Não se pode falar em julgamento imparcial em tal situação, quando até mesmo parte do Poder Judiciário reconhece a parcialidade do foro.
Prisões preventivas
Outro caso que atesta a maculação da Constituição Federal de 1988, e colabora com a denúncia do deputado Cappelli de que o STF se comporta como uma “máfia”, é o de Filipe Martins. Se podemos definir máfia como um grupo que atua secretamente em defesa de interesses próprios por fora da lei, a caracterização de Cappelli seria meticulosa.
Moraes decretou a prisão preventiva de Martins sob a alegação de que este teria abandonado o Brasil “a bordo do avião presidencial no dia 30/12/2022 rumo a Orlando/EUA”. A fonte seria um colunista do portal Metrópoles, que afirmou equivocadamente que Martins deixou Brasília, “foi a Orlando em 2022 e evaporou”.
O veículo Metrópoles já se retratou, declarando que “Martins forneceu informação ao STF que mostrava que ele estava no Brasil naquela data”. Com fartas provas, foi demonstrado que Martins nunca deixou o Brasil. Os “dados de geolocalização do telefone celular de Filipe Martins […] mostram que o aparelho estava no Brasil no período entre 30 de dezembro de 2022 e 9 de janeiro de 2023”. O nome dele também não constava na “lista completa de quem viajou no referido voo da FAB [que levou Bolsonaro a Orlando em 30 de dezembro de 2022]”.

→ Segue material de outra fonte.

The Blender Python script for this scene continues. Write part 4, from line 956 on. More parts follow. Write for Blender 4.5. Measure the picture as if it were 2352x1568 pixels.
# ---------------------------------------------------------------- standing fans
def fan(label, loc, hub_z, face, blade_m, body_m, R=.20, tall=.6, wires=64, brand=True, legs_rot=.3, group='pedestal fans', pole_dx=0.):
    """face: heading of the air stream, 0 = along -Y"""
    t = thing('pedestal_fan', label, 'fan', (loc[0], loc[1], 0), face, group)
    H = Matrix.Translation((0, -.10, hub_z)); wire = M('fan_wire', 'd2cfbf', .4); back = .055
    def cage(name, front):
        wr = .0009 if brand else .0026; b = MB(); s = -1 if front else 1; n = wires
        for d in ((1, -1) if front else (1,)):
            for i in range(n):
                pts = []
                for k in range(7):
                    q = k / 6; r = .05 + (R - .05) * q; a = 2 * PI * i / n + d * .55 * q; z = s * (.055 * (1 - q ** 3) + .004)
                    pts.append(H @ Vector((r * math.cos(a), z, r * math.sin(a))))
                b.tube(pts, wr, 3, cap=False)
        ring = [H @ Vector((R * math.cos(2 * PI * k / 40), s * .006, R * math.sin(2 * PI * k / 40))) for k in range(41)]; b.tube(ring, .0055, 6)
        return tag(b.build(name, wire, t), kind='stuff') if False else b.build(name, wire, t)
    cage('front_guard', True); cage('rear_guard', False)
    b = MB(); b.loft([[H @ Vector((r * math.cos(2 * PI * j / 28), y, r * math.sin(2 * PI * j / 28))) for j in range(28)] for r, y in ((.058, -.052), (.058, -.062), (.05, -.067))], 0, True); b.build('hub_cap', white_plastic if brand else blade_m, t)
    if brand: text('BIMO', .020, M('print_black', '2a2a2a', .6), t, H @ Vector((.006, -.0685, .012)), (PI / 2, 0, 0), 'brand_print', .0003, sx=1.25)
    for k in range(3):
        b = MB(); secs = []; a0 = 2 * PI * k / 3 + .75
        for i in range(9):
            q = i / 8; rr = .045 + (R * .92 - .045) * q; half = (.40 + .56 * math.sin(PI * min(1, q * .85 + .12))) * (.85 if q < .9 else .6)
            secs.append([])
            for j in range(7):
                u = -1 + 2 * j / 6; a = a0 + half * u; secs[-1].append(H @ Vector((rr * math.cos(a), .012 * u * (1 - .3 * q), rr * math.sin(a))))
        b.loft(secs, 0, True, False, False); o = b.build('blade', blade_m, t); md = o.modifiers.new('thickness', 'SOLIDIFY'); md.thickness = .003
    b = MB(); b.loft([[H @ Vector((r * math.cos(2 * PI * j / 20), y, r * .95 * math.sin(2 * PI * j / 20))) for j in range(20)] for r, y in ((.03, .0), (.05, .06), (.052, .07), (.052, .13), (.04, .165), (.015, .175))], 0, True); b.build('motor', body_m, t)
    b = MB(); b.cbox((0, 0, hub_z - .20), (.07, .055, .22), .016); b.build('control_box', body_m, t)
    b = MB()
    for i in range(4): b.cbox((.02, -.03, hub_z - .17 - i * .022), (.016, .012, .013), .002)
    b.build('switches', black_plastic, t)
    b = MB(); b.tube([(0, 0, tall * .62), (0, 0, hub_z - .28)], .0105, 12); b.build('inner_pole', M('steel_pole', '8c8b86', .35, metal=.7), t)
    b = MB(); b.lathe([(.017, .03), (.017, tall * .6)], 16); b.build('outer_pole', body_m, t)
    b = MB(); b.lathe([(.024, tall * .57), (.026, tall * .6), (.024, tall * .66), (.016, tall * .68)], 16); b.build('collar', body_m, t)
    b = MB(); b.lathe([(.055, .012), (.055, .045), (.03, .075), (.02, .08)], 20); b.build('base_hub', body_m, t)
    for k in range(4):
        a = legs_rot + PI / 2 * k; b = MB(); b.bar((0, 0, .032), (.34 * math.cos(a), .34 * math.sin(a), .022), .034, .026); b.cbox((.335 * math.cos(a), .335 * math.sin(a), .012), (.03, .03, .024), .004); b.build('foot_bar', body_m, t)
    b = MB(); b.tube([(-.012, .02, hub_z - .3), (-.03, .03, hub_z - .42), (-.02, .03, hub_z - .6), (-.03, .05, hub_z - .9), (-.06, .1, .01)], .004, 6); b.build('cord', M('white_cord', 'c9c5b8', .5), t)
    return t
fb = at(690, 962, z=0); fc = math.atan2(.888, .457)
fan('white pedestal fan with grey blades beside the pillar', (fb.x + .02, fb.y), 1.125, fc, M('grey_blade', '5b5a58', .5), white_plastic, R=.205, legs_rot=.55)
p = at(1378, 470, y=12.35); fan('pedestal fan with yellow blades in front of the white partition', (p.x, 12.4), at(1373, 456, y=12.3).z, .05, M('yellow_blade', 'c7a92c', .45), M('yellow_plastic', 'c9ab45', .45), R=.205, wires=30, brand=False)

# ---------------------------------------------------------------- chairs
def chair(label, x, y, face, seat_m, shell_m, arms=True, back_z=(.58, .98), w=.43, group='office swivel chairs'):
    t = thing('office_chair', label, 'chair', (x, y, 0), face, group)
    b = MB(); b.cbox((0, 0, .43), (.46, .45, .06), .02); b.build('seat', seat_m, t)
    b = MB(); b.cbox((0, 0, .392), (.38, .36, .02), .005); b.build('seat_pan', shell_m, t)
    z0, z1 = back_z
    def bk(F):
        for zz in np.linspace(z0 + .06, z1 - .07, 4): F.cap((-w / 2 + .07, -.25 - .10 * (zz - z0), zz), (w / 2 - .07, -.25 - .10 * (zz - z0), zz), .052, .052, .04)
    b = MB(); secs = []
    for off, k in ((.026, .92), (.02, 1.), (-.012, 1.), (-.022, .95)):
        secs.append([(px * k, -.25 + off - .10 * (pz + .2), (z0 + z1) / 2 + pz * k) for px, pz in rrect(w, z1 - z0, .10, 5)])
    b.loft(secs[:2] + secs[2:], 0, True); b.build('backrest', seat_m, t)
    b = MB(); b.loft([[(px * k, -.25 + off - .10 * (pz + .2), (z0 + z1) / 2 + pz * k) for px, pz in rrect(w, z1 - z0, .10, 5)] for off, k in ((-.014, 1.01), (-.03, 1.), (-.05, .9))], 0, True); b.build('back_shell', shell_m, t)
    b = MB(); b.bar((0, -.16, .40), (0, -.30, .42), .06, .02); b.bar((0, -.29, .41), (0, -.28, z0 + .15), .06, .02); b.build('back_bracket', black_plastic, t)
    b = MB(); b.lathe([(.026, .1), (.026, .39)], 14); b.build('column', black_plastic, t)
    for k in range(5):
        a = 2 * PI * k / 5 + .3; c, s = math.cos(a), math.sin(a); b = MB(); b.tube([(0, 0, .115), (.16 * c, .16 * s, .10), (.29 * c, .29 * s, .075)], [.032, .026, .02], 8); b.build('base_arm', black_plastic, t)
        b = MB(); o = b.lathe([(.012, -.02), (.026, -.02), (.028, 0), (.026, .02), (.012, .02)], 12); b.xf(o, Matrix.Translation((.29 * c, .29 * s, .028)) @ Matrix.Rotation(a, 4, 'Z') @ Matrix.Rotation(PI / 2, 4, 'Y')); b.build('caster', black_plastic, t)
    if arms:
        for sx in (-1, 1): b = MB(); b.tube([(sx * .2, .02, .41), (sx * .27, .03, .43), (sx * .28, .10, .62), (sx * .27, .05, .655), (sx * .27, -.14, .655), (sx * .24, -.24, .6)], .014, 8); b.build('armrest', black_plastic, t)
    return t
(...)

O absurdo é tal que a PGR já se manifestou reiteradas vezes para “reforçar o pedido de soltura de Martins porque não há indicativos de que o réu tenha tentado fugir do Brasil no final de 2022”. Mesmo assim, Martins segue preso preventivamente há mais de seis meses, sem ao menos haver quaisquer acusações formais contra ele.
O pecado de Martins a ser espiado neste momento, assim como fizeram com várias pessoas que trabalharam com Lula, é ter trabalhado com Bolsonaro — e talvez, se coagido a atuar contra este, ser útil no processo persecutório.